=== DATA FOR PROCESSING ===
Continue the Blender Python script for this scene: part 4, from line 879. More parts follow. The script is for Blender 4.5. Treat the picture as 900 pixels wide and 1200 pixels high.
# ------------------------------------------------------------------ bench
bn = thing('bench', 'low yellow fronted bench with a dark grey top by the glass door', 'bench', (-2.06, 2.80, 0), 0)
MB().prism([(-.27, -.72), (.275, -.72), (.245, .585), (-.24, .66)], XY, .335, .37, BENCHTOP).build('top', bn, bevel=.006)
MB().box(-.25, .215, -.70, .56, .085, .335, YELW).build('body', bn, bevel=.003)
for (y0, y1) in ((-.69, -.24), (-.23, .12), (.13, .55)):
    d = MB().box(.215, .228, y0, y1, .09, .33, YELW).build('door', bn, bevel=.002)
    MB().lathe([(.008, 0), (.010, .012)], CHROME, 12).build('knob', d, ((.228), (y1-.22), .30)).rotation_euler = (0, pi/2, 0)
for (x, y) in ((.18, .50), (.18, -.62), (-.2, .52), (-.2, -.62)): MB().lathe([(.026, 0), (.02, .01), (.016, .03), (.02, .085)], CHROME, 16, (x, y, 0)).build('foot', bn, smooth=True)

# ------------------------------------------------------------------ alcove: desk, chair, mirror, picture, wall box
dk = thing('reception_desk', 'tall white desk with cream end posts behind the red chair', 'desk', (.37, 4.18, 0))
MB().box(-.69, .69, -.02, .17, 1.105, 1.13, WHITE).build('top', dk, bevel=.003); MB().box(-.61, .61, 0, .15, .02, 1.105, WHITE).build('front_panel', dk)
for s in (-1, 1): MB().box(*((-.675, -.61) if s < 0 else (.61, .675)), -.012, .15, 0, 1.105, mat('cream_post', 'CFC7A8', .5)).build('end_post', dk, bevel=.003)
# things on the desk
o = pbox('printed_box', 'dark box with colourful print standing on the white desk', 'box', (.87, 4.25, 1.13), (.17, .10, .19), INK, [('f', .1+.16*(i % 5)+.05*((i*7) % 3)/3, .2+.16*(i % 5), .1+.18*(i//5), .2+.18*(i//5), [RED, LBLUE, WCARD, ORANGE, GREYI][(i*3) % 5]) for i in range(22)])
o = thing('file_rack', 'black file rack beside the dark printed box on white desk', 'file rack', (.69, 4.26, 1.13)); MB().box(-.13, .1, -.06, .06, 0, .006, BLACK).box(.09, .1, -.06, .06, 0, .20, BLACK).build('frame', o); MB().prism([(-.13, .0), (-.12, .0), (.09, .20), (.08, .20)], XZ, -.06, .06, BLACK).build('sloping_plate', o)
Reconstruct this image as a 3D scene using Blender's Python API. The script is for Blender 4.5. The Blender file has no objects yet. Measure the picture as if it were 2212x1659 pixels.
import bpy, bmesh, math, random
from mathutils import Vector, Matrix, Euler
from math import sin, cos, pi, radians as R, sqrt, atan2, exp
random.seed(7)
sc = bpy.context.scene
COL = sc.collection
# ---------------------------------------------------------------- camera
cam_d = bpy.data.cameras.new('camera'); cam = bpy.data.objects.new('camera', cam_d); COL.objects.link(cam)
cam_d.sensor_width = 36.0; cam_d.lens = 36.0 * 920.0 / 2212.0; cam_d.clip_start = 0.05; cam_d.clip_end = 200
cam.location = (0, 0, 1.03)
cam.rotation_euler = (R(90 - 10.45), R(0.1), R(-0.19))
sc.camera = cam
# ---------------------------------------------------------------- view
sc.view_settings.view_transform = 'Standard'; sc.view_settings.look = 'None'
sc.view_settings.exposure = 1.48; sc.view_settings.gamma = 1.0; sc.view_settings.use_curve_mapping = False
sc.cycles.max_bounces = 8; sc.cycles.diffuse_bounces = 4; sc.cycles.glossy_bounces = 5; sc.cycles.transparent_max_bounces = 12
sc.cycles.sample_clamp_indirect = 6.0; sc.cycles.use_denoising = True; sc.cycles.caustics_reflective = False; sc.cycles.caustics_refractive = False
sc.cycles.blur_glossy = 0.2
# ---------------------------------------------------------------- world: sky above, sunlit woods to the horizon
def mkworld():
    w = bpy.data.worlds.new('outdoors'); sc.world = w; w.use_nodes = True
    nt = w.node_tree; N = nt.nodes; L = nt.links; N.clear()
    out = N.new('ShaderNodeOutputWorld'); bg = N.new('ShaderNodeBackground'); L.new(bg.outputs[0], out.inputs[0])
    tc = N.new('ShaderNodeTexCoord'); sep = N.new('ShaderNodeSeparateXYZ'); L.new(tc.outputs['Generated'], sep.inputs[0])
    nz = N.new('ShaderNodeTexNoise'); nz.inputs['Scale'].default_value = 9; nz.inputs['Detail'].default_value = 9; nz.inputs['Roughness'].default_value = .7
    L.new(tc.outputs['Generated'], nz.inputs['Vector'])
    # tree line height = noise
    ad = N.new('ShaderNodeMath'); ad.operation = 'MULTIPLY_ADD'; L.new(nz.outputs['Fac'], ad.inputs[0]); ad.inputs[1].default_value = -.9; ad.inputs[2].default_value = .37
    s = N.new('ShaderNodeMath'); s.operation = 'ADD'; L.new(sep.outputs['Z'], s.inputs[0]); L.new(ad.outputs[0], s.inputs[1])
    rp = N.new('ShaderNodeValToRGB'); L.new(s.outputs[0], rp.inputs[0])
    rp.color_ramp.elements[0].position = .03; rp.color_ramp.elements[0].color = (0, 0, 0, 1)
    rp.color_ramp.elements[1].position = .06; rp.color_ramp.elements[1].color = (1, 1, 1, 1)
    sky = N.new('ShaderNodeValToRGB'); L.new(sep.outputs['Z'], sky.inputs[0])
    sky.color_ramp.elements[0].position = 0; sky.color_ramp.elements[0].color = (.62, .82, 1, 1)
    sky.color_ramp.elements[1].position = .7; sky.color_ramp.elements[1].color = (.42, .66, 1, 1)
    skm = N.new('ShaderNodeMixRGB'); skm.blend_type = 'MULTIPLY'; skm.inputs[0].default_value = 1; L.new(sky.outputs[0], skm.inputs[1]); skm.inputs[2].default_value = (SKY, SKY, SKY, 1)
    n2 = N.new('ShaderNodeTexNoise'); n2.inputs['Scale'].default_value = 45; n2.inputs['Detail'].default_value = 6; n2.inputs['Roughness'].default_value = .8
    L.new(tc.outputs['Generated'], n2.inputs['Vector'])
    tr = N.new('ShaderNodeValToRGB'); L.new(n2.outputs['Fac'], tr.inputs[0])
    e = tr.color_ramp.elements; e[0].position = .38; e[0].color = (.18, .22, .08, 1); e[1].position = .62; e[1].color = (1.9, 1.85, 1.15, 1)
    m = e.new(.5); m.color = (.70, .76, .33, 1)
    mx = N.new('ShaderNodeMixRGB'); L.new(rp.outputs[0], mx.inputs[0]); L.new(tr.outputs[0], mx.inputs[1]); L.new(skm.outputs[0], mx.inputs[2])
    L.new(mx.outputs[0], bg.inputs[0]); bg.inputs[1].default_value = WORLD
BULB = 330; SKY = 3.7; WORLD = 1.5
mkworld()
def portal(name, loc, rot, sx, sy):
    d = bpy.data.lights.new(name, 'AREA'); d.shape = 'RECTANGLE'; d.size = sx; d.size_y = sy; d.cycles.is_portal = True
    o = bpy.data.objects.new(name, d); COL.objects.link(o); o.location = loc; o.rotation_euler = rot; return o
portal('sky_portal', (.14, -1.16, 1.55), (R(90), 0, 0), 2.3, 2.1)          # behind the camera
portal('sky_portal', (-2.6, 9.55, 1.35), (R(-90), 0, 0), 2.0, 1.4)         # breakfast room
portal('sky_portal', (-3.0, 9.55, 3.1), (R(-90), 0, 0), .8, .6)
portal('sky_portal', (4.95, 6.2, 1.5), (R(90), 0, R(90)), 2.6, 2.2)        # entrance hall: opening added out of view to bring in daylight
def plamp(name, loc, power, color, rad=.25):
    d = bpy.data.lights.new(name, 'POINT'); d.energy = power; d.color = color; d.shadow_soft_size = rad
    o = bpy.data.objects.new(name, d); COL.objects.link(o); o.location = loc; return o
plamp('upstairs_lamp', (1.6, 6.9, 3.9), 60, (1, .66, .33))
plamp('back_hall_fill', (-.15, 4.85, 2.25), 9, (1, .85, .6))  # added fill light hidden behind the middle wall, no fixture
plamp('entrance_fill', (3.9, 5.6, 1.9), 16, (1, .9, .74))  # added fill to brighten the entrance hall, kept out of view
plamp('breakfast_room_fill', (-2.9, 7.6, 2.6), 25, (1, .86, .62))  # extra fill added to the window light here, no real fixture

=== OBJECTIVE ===
Pull every line containing "from" out of the records.

=== WORKED SOLUTION ===
Continue the Blender Python script for this scene: part 4, from line 879. More parts follow. The script is for Blender 4.5. Treat the picture as 900 pixels wide and 1200 pixels high.
from mathutils import Vector, Matrix, Euler
from math import sin, cos, pi, radians as R, sqrt, atan2, exp